Generally, “a covenant of good faith and fair dealing inheres in most, if not all, contractual relationships.”
St. Benedict’s Dev. v. St. Benedict’s Hosp.,
In the present case, Borrowers raised the Bank’s alleged breach of the contractual duty of good faith and fair dealing both as an affirmative defense and as a counterclaim. Borrowers asserted this claim in their amended answer and by reference in opposition to the Bank’s motion for summary judgment. Borrowers supported their allegations with an affidavit from Mr. Van Tassell. Borrowers therefore raised a material factual issue that was not subject to resolution as a matter of law on summary judgment.
CONCLUSION
We do not address Borrowers’ federal and state common law causes of action arguments because they were raised for the first time on appeal. We conclude that the trial court erred in granting summary judgment because of the presence of genuine issues of material fact regarding Borrowers’ equitable defenses. We also conclude that the trial court erred in granting summary judgment because of the presence of genuine issues of material fact regarding the Borrowers’ breach of contract claim.

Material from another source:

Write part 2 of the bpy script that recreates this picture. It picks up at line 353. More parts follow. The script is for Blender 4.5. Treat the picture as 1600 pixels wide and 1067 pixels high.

We therefore reverse the trial court’s grant of summary judgment and remand the case for further proceedings.
GREENWOOD and RUSSON, JJ., concur.
Notes
. We reject the Bank’s suggestion that recognizing an affirmative defense to foreclosure proceedings under the Act is tantamount to recognizing a private right of action under the Act. A private right of action could be brought by a borrower against a bank any time a borrower felt it had been dealt with by a bank in an unfair manner. By contrast, an affirmative defense can only be raised after a bank has initiated foreclosure proceedings against a borrower.